**Recorded data:**
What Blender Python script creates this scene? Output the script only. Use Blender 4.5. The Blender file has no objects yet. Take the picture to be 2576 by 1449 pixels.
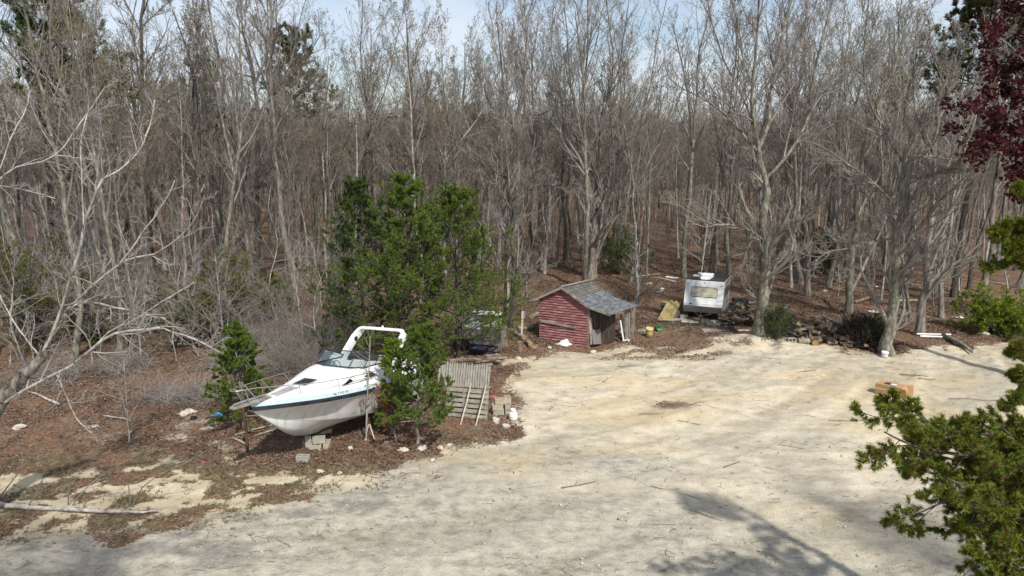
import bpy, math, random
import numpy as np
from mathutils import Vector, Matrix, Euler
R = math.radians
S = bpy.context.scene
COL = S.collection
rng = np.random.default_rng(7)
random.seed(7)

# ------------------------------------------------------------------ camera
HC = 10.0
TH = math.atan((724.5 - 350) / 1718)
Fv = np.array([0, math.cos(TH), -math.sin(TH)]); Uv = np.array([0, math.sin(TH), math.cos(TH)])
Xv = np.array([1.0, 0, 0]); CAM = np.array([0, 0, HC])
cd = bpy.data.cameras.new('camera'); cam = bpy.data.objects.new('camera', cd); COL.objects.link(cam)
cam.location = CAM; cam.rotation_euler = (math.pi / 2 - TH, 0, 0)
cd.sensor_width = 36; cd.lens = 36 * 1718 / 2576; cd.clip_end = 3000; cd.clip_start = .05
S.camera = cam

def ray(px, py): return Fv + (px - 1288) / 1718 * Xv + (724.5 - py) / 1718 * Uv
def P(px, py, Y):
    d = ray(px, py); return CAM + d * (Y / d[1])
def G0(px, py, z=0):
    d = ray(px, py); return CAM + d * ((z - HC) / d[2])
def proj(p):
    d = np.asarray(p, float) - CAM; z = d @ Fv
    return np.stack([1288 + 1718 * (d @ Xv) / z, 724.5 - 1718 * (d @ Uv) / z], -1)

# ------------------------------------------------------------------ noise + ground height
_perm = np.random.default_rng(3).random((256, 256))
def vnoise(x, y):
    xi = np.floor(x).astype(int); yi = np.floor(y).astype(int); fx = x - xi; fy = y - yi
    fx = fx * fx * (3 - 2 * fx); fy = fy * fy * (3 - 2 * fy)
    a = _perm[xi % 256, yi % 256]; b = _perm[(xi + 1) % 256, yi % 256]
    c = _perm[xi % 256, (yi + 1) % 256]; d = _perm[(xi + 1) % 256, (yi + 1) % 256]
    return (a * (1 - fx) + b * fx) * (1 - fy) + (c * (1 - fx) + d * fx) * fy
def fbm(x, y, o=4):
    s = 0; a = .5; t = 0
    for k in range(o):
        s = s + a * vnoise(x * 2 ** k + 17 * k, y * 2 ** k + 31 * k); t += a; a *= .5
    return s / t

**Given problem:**
Everything from the first line of the listing above through the line that contains "random.seed(7)" is to be restated word for word, minus the pictures.

**The result:**
What Blender Python script creates this scene? Output the script only. Use Blender 4.5. The Blender file has no objects yet. Take the picture to be 2576 by 1449 pixels.
import bpy, math, random
import numpy as np
from mathutils import Vector, Matrix, Euler
R = math.radians
S = bpy.context.scene
COL = S.collection
rng = np.random.default_rng(7)
random.seed(7)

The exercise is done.